This blog outlines the asvin’s research project selected and funded under the NGIAtlanctic.eu 3rd Open Call. It is a short project with duration of 3 months.

Introduction

Bootstrapping and maintaining fleets of IoT Devices requires automated and secure procedures to process the Identity of Devices, add them to domain controllers and define the trust level in operations. New concepts for bootstrapping of IoT devices are needed due to the weakness of existing procedures in the context of large scale deployments and industry specific constraints by edge operations. Centralized legacy systems and internet protocols are often failing by security, trust and scalability when they are applied to IoT bootstrapping problems. These failures open the door to multiple attack vectors and expose a broad attack surface beginning from spoofing IoT device identities, to compromising device authentication protocols and to weakening zero trust domain management control systems. For IoT to meet its true potential, new methodologies, architectures and protocols are needed for managing IoT device fleets on secure, trustworthy and scalable edge infrastructure and services. In line with the NGI scope, this experiment will test new decentralized architectures and protocols on large scale distributed networks to fix the challenges of secure bootstrapping, identification and management of IoT devices at the edge. The experiment is using US/EU BRIDGES and Fed4FIRE+ Virtual Wall testbed infrastructure and is addressing the call topic on Discovery and Identification technologies in the area of industrial IoT cybersecurity solutions developed by the SME asvin.
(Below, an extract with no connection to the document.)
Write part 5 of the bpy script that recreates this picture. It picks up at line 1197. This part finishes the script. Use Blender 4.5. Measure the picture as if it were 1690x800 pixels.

The experiment will set up and stress test new IoT bootstrapping procedures based on decentralized network topologies and protocols:

  • Beginning on secure identification of IoT devices by using physical unclonable functions (PUF) to determine a unique Identity for even IoT devices with identical hardware construction and software properties
  • Generating unique Identifier (ID) for an IoT device based on PUF characteristics and bind the ID to a cryptographic hash properties
  • Store ID and hash properties decentralized to provide distributed identity ledger, which can be operated on edge scenarios
  • Bootstrap IoT devices, add them to device management systems and assign trust levels based on the ledger identity in automated processes.

In the experiment, this process will be tested under real cross atlantic conditions using the US BRIDGES testbed for stressing the architectures and protocols by variable network connections (bandwidth, connectivity, package loss rate) and variable conditions for IoT endpoints and nodes. The BRIDGES testbed, funded by the Office of Advanced Cyberinfrastructure (OAC), International Research and education Network Connections (IRNC) (Grants: 202922, 202918) is a particularly good fit for this test because it intrinsically meant to facilitate transAtlantic research collaboration, it provides both transport and edge-computing resources and it offers the flexibility to dynamically adjust the testbed based on needs.

The experiment will be executed in 3 stages to validate the novel IoT bootstrapping process through a scaling stress test:

  • Initial setup with 100 IoT devices and 2 ledger nodes. Devices will be emulated by digital Twins of IoT devices via Docker containers on asvin cloud infrastructure.
  • Mid Scale experiment by automated bootstrapping of 1,000 IoT devices on a network
  • Large Scale experiment by 100,000 IoT devices

Results will be used for iterative optimization of nodes and device settings to improve scalability, reduce latencies and remove points of failures for the automated IoT Bootstrapping process based on PuF identification and distributed processing. asvin will publish results under open science (cc) licence and open source.